ICAEN has published a new version of the Building Energy Rehabilitation Measures Simulator, an application designed to show the technical and economic feasibility of energy rehabilitation measures in residential buildings. The new version updates the acquisition cost of the materials and also the energy costs of the savings achieved, and simplifies the presentation of the results to make them easier to understand. The aim of the simulator is to give the user a first approximation of the results that certain actions would have in their home, so that a technician can then adjust them to reality.
The simulator provides different technical solutions for the measures to be applied, and information on the energy savings achieved, the economic savings generated and the cost of the investment. These data are the result of entering some basic data: the type of building and its age, the climate zone where it is located and the energy efficiency measures to be applied.

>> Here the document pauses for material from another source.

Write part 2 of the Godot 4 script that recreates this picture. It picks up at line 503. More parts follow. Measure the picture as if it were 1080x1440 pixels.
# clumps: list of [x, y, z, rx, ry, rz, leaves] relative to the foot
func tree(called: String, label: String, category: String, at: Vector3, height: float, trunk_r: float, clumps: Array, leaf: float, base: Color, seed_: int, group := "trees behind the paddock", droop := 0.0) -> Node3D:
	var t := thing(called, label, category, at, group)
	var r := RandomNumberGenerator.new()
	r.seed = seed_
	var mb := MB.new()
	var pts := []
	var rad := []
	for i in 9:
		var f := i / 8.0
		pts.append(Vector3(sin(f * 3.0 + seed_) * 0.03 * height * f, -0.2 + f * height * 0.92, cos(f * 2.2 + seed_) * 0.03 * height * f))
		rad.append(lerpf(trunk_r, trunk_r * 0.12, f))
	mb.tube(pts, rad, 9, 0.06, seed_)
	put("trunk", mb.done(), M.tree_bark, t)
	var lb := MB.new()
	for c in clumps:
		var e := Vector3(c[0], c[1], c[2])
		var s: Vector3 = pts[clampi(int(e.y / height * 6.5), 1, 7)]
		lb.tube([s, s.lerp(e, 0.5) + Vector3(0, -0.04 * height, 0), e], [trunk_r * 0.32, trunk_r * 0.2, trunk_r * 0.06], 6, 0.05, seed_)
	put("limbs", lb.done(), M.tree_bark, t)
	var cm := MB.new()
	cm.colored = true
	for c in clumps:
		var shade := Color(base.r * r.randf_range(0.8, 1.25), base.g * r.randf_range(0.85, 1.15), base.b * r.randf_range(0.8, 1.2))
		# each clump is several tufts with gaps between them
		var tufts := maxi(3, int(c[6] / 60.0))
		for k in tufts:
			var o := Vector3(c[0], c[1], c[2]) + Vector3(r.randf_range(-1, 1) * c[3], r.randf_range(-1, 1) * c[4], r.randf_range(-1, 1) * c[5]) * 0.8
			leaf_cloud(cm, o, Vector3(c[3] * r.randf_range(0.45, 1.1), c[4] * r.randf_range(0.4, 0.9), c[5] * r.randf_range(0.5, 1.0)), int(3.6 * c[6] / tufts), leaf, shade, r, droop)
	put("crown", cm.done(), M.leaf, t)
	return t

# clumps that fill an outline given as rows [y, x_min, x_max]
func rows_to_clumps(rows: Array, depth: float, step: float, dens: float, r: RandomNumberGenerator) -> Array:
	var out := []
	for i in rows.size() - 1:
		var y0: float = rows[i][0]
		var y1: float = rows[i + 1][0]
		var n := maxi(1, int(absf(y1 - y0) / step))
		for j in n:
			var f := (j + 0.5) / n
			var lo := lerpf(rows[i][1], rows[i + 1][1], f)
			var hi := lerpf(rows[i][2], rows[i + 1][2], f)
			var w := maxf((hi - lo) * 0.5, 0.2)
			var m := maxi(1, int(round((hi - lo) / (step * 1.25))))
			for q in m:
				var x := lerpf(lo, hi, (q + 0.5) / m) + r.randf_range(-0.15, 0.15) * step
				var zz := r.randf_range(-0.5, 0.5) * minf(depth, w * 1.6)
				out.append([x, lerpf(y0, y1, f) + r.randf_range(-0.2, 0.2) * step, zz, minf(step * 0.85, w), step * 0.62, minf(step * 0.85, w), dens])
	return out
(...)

The results shown by the tool are an approximation for future energy rehabilitation, as they will vary depending on the use of each home. In addition, it should be borne in mind that the tool only calculates quantifiable factors, and cannot provide information on other factors - such as the improvement of thermal comfort, the improvement of acoustic comfort or the increase in the market value of the property -, which are also at the origin of the decision to energetically rehabilitate a building.
Energy efficiency in buildings is one of the axes of the transition towards a new cleaner, sustainable, fair and participatory energy model that Catalonia has started. The goal is to achieve a decarbonized society and economy by 2050, with an energy model based on energy efficiency and renewable energies, and where citizens can generate and manage their own energy and participate in decision-making .
According to the 2050 Energy Outlook, to achieve this scenario Catalonia must reduce final energy consumption by 30.3%; the building sector must decrease its final energy consumption by 34.2%, and it must achieve a 47.3% drop in its energy intensity (that is, the energy it needs to generate a unit of GDP).